I have always had similar issues with the progression system. I didn’t know until I read Tipa's post that there even were things called “Feat Points”. I can’t recall ever seeing them although it’s entirely possible I’ve been getting and spending them without knowing what they are. I have bags filled with stuff I don't understand, after all and I understand even less when I read the tool-tips.

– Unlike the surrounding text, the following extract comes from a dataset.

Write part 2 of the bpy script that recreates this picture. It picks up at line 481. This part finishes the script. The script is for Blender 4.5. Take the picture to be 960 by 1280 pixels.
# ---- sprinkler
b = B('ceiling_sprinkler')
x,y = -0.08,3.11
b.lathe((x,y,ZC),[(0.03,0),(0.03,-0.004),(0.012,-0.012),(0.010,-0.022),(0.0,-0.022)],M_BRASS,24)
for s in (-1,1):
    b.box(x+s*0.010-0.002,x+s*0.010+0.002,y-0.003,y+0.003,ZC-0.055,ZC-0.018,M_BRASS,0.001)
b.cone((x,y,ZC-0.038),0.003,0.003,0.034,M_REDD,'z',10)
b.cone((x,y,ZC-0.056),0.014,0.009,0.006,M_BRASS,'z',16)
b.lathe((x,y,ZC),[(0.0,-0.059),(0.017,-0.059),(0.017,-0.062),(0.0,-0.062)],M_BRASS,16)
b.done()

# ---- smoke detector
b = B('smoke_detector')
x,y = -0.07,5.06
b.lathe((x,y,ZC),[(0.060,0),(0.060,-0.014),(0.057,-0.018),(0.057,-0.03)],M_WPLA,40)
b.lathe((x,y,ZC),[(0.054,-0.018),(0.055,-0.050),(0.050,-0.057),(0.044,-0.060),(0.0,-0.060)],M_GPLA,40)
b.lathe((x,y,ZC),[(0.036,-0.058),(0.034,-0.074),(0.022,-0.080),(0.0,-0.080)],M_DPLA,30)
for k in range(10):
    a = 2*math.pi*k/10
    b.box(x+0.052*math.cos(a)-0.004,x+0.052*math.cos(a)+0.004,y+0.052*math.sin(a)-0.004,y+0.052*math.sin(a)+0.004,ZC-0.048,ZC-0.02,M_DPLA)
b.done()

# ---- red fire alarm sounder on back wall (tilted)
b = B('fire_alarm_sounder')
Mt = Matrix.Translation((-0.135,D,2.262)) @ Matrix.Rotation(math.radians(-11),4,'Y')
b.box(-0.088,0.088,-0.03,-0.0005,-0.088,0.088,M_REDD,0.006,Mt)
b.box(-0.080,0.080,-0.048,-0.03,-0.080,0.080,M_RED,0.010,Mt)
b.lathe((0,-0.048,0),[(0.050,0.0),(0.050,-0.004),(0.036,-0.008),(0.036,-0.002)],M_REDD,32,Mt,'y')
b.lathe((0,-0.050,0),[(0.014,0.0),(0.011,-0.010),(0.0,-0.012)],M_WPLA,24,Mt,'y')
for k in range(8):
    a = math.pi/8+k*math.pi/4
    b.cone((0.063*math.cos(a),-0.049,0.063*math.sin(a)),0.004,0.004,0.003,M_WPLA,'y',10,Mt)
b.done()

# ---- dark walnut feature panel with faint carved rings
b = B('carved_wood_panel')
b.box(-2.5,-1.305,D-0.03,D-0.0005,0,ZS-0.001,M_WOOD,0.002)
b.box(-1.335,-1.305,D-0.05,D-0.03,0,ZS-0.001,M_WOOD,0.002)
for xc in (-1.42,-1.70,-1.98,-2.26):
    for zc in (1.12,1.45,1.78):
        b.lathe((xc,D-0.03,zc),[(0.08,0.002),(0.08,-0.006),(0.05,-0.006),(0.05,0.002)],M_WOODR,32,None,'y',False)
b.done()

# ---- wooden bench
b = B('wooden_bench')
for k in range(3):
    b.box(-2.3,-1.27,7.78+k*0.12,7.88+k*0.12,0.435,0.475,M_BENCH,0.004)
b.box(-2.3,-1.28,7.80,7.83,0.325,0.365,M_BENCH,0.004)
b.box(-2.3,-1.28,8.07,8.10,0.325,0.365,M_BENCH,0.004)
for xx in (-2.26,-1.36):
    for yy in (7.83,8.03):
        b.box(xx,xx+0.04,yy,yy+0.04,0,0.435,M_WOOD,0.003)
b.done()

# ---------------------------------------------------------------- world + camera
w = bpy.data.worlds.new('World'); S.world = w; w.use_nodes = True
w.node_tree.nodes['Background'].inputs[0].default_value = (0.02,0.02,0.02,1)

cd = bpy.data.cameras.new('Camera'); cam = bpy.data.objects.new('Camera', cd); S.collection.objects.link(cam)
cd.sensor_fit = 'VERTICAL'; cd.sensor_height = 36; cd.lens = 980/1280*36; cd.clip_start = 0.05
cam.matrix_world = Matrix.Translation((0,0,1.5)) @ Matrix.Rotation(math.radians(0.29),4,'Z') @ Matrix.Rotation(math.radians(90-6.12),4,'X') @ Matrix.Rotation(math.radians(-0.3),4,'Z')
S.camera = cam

Even the simple stuff phases me. I have only recently learned to use the teleport system reliably and that, I think, is because they changed something to make it easier for idiots. I can never keep straight what the various missions mean (solo and duo are clear but the others I mix up all the time). I have never really been clear on what the difference is between regular and Episode content. Tipa's post makes more sense of all of that than anything else I’ve read.


 

The thing is, ever since housing was added to the game in the form of Lairs, I have really just treated DCUO as a construction kit, not a game, let alone a super-hero game. I check the updates to see what new housing items I can get for free, then if they look tasty I log in and do the minimum to get them. Once I've placed them in my Lair I'm done until the next time.

That's really wasting a great game. A game I've never really played with any kind of intensity or focus. 

I’ve only ever leveled one character to thirty. She dinged a few weeks after the game launched. Back then the thirty levels did constitute some kind of regular gameplay, perhaps as much so as Guild Wars 2's eighty. It took about the same time to get them, anyway. 

These days levels are barely even an afterthought. They're not the tip of the iceberg. More like the thin layer of snow on top. And yet I still haven't got there with the character I made several years ago on the account I now use to play the game.

I have a couple of free, Level 30 boosted characters that I never play. My "main" is still in the 20s (27 in fact) several years after I created her. There doesn’t seem to be a /played function so I’m not sure how many hours I’ve put into her but it has to be more than enough to have leveled her several times over, had she actually spent that time doing things that give xp.

Using the information in Tipa's post I'm going to get those last three levels and then wait for House of Legends to drop, when I plan on starting a brand-new character, possibly a villain. I tried a villain years ago but didn't like it much. Maybe now the streams have crossed I'll like it better.

Tipa's post will be invaluable then. I hope she finds the time and inclination to write a few more.

2 comments:

  1. Thanks for the shoutouts!

    Yeah, I think one more post should do it. I'll explain about artifacts, augments, mutagens, enhancements, fortification, breakthroughs, and how the cash shop ties in to all this.

    ReplyDelete
    Replies
    1. Thanks for writing the posts! Looking forward to the next one.